Project Summary
Project Proposal
Test Case 1
Test Case 2

Test Case - e-Procurement Among Supply Chain Partners Using Service Oriented Platform

Business / Engineering Problem
The value of supply chain integration has been identified in many industries. Integrating supply chain partners helps reduce cost, increase service level, improve responsiveness to changes, better utilize resources, and facilitate decision making. Unfortunately, the construction industry is arguably the least integrated of all the major industrial sectors.
The highly fragmented nature of the construction industry poses a significant challenge to cross-enterprise coordination in construction supply chains. The construction industry is fragmented among participants including general contractors, subcontractors, architects, engineers, laborers, and developers. These AEC companies tend to use a wide range of hardware platforms and software applications for their own operations, leading to the technical challenges in integrating the construction supply chains.
The temporary project-based nature of construction projects also hinders integration of construction supply chains. Since construction supply chains are highly dynamic, the organizational structure changes frequently. It is, therefore, unlikely for project participants to work together long enough on any one project to build enough trust and to share information willingly.
SC Collabortor
SC Collaborator Homepage We have developed a prototype open-source service oriented system, namely SC Collaborator (Supply Chain Collaborator) , that facilitates the integration of information, applications, and services among distributed supply chain members. Utilizing web portal technology, the system offers customizable system layout and access control. Leveraging standardized web services protocol and representations, the SC Collaborator system implements the service oriented architecture (SOA), a software development paradigm in which information and applications are deployed and distributed as individual service units that are pluggable and reusable. Therefore the SC Collaborator system enables modular development and flexible reconfiguration of system functionalities.
The SC Collaborator system can integrate other existing systems and information that are being used internally to support various business operations. This increases the usability of the SC Collaborator system and enables the system to become a part of the IT operations for a company. The SC Collaborator system can also be automated and integrated by external software applications.

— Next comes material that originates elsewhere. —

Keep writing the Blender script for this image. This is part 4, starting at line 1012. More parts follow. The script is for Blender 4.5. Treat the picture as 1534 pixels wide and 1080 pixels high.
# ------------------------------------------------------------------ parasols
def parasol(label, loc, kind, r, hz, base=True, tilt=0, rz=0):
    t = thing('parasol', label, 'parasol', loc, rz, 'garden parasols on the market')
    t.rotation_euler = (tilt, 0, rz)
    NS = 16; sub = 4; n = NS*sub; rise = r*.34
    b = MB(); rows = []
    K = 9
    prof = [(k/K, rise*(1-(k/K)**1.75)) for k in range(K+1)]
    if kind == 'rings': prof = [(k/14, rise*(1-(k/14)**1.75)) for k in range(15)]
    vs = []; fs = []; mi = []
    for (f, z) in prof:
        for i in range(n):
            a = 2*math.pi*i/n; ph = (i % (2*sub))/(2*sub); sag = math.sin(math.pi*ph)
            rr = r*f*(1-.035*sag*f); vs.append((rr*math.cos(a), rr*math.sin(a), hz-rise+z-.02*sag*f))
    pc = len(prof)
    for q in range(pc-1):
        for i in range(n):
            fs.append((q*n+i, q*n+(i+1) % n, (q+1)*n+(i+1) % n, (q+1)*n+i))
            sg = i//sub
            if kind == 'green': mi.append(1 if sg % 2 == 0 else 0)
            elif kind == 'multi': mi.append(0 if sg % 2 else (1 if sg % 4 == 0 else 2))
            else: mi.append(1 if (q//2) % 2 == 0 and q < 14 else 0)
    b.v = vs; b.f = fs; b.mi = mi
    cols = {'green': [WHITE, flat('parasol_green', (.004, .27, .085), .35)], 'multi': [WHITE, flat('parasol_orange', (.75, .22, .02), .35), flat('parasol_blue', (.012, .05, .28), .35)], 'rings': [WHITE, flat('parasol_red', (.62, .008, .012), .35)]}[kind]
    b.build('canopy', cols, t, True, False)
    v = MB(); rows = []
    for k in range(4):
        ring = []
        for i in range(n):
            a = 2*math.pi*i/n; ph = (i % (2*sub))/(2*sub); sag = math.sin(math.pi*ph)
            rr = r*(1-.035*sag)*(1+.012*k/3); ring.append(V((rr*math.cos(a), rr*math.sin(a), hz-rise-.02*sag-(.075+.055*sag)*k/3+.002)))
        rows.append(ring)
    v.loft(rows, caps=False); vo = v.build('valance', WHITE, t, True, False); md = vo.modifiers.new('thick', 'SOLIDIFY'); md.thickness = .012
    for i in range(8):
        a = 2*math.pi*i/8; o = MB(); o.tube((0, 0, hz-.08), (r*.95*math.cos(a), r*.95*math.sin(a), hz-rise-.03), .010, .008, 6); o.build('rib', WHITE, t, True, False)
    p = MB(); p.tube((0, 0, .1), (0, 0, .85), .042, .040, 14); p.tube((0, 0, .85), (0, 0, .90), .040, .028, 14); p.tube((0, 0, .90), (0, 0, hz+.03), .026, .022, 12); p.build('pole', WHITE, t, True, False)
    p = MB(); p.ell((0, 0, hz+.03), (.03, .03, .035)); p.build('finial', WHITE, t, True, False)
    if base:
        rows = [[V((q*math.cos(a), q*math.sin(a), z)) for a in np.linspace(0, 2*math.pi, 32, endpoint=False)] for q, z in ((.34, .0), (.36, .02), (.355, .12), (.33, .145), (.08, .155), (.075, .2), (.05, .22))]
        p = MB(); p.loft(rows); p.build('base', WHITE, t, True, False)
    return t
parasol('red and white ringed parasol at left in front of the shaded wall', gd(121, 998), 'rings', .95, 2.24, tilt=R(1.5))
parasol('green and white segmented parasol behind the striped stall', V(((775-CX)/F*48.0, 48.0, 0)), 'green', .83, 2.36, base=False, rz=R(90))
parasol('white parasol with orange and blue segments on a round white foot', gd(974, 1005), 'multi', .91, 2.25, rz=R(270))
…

Internal system and business operations in SC Collaborator can be deployed and exposed as secure web services, which can be invoked and combined easily by many programming languages such as Java and commerical software such as Microsoft Excel through Simple Object Access Protocol (SOAP) messaging.
Test Case
Procurement is an important area of research in supply chain management. Electronic procurement has been increasingly adopted due to its obvious savings in transaction cost and time, its facilitation of inventory management and product standardization, and its enhancement of order responsiveness. However, it usually takes time to configure and establish the communication channels between buyers and sellers. Due to its service oriented architecture, SC Collaborator allows easy and quick integration of system users. This case example illustrates an e-Procurement scenario among interior designers, contractors, and suppliers using the SC Collaborator system. The workflow of activities involved in this scenario is shown below.

Workflow of Activities
Designer extracting and submitting item information In this scenario, suppliers publish their product information on company online catalogs on the Internet or an Extranet. An interior designer working with a general contractor connects to the catalogs, selects the items (such as furniture items), and drags and drops the items with embedded information from online catalogs to architectural design software Autodesk Architectural Desktop (ADT). The designer can then extract the embedded item information from the architectural drawings in ADT to Microsoft Excel. By clicking the Update SC Collaborator button, the item information is submitted to the SC Collaborator system via standardized web service protocol for the general contractor to review.
The procurement officer of the general contractor can log into the SC Collaborator system and evaluate the material lists proposed by the designer. After reviewing, an electronic purchase order can be easily generated and sent to the designated suppliers through web services. The supplier logs into the SC Collaborator system and manages the purchase orders it receives (see below). After considering its inventory information and production schedule, which are provided as separate data web services in the system, the supplier makes decision on the items to deliver and responds to the general contractor electronically with a confirmation number. The contractor can obtain the updated item status and purchase order information from the SC Collaborator system instantaneously. For all the products, a timestamp is generated at every change in item status. This information is stored in the system to aid evaluate the performance of business partners and plan the life cycle of each material product.
Supplier managing and responding purchase orders
Supplier Managing and Responding the Received Purchase Orders in SC Collaborator
Contractor's layout
Real-time Updated Information Retrieved by Contractor in SC Collaborator
This research presents a prototype service oriented web-based system, SC Collaborator, designed for construction supply chain integration and collaboration. The system provides a single point of access to distributed information, applications, and services among scattered supply chain members. It is modular, flexible, secure, and easy to install and reconfigure, which make the SC Collaborator system a desirable means for companies in the construction industry. The system also allows interoperation among applications because programs written in different languages and operating on different systems can be integrated via standardized web services protocol.